Il en est de même en matière disciplinaire. Connue sous le pseudonyme de Zoé Shepard, une jeune fonctionnaire territoriale en a fait l'amère expérience. Auteur d'un livre à succès "Absolument dé-bor-dée, ou le paradoxe du fonctionnaire", elle a été sanctionnée de dix mois de suspension, sanction confirmée par le tribunal administratif de Bordeaux le 31 décembre 2012. Là encore, son pseudonyme ne l'a pas protégée.

La proportionnalité de la sanction


Reste évidemment la question de la proportionnalité de la sanction. Il est vrai que l'on peut penser que le CSM fait parfois preuve d'une sévérité à géométrie variable. Personne n'a oublié qu'en février 2014, il s'est prononcé sur le cas de l'ancien procureur de Nanterre, Philippe Courroye, dans l'affaire des fadettes. Son avis affirme clairement que ce dernier a violé la loi sur le secret des sources des journalistes, pour finalement refuser toute sanction. 
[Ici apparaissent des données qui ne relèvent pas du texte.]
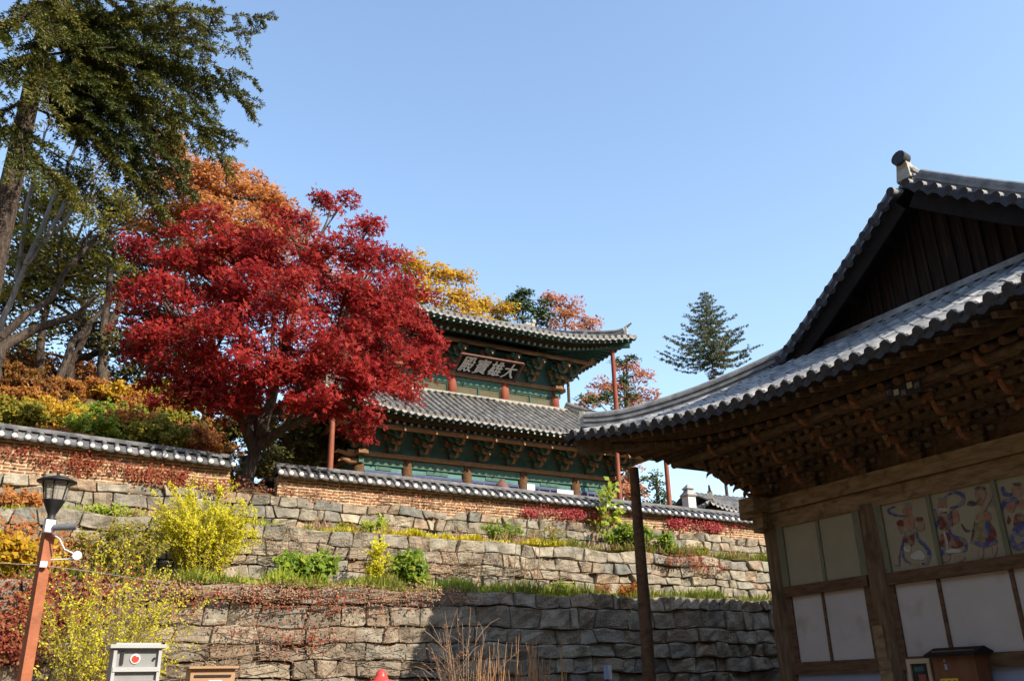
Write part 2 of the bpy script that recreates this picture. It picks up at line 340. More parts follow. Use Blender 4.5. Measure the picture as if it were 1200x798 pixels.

Sans doute, mais nul n'ignore que la proportionnalité ne s'apprécie pas par comparaison avec d'autres affaires. La proportionnalité d'une sanction s'apprécie par contrôle de l'adéquation entre les faits commis et les intérêts en cause. En l'espèce, les sanctions prononcées, réprimande et déplacement d'office, sont les deux plus basses sur les sept prévues par le statut des magistrats. Au delà, on trouve en effet le retrait de certaines fonctions, l'abaissement d'échelon, l'exclusion temporaire, la rétrogradation, la mise à la retraite d'office et enfin la révocation. 
 
Or, nos deux magistrats ont causé un préjudice non négligeable à l'administration de la Justice. A sa dignité et à sa sérénité sans doute, ne serait-ce que parce que les justiciables qui risquent une peine très lourde en Cour d'assises sont en droit d'attendre non seulement le respect mais aussi une attention de tous les instants de ceux là même qui ont pour mission de les juger. De manière plus pragmatique ensuite, le ministère public a dû faire appel de la décision rendue, car elle était susceptible de cassation. Les tweets échangés ne démontraient-ils pas l'existence d'un lien entre un magistrat du siège et celui du parquet, lien de nature à susciter le doute sur l'impartialité du jugement ? Est-il possible de considérer que ces sanctions sont disproportionnées ? Nous verrons bien si les deux magistrats contestent la sanction dont ils ont fait l'objet devant un juge... En espérant qu'il ne sera pas occupé à tweeter au moment du délibéré.